**EXERCISE GOAL**
Copy out, from the entries below, each line holding the string "picture".

**EXTRACTED ENTRIES**
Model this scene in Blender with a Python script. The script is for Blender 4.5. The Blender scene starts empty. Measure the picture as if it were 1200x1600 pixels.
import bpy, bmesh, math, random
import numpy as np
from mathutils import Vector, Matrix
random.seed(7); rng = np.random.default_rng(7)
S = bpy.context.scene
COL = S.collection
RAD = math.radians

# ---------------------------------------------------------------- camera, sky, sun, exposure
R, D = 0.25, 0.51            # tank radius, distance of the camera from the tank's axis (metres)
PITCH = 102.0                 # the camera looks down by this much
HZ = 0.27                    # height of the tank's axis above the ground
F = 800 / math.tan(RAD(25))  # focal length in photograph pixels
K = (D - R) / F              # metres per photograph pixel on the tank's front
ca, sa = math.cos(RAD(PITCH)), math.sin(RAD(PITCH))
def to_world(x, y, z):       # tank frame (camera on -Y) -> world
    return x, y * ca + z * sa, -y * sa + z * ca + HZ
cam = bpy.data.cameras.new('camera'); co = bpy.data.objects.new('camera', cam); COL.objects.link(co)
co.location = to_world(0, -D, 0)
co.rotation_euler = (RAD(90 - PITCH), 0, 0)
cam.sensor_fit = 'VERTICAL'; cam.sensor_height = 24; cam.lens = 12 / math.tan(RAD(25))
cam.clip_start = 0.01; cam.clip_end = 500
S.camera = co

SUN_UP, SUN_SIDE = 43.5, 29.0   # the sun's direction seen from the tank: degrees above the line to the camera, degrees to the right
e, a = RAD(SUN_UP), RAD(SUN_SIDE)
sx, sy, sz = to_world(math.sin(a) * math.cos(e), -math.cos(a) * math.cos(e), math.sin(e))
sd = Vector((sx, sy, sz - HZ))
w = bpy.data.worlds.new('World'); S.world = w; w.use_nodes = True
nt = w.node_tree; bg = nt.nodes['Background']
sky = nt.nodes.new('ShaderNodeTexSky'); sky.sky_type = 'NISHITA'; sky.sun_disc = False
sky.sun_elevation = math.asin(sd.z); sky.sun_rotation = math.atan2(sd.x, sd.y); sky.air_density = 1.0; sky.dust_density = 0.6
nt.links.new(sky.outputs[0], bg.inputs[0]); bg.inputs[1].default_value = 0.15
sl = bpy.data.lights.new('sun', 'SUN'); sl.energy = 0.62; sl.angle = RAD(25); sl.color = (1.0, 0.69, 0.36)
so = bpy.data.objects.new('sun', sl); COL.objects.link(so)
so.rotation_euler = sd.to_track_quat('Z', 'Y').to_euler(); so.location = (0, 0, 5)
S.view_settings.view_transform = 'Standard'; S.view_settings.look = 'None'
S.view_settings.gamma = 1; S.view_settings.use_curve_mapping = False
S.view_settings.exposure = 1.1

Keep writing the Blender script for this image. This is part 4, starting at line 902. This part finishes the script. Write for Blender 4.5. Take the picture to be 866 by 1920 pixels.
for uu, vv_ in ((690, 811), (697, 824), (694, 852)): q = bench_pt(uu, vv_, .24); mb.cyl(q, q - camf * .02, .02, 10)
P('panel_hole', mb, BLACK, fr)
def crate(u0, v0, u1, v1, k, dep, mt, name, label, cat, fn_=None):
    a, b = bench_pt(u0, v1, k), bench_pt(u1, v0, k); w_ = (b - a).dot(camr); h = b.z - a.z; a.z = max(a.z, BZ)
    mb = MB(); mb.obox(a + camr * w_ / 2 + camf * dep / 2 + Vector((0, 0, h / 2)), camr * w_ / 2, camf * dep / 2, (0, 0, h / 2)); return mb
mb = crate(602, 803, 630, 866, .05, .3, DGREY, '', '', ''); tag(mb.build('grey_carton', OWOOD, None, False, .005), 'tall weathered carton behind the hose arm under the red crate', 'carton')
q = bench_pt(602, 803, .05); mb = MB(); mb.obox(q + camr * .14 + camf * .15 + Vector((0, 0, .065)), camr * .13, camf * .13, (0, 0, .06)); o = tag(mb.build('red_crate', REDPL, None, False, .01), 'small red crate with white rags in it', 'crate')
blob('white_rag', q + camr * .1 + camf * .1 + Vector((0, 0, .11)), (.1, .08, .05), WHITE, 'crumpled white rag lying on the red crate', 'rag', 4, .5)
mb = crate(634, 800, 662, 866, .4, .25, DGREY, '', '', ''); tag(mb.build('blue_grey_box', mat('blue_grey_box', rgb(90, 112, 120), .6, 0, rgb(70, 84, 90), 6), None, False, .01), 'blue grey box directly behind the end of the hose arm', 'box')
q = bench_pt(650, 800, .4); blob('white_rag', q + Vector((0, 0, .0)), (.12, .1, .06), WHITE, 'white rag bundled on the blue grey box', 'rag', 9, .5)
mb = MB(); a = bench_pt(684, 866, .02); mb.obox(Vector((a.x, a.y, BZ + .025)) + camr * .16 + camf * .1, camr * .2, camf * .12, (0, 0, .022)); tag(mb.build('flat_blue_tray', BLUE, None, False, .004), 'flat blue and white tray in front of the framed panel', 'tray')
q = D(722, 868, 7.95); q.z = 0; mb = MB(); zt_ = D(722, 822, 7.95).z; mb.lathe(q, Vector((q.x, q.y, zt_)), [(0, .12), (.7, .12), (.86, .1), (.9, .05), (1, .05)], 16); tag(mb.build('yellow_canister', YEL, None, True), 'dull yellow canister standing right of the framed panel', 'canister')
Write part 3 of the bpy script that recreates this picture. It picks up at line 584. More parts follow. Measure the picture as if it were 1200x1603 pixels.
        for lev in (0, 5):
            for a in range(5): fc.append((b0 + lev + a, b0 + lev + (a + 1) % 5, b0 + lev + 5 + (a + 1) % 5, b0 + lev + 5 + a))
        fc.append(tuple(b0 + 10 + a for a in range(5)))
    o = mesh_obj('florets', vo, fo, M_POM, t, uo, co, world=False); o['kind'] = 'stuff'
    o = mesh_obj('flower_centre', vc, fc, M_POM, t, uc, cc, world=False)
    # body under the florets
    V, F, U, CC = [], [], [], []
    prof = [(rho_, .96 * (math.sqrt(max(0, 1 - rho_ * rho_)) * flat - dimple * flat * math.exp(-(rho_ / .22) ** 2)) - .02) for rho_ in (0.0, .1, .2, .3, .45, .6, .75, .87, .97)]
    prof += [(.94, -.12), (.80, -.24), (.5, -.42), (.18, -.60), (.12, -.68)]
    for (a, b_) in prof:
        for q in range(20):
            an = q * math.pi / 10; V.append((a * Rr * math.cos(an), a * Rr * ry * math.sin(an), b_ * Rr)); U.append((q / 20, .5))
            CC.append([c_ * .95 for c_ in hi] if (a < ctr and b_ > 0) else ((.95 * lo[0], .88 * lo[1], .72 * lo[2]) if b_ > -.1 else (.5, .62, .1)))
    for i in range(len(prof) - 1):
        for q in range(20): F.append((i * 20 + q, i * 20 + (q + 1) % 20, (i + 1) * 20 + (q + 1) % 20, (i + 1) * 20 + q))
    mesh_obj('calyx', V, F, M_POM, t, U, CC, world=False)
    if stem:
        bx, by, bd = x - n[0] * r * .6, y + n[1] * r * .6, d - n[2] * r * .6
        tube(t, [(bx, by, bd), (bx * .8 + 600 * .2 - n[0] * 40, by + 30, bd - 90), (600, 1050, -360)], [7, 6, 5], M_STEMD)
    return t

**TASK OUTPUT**
Model this scene in Blender with a Python script. The script is for Blender 4.5. The Blender scene starts empty. Measure the picture as if it were 1200x1600 pixels.
Keep writing the Blender script for this image. This is part 4, starting at line 902. This part finishes the script. Write for Blender 4.5. Take the picture to be 866 by 1920 pixels.
Write part 3 of the bpy script that recreates this picture. It picks up at line 584. More parts follow. Measure the picture as if it were 1200x1603 pixels.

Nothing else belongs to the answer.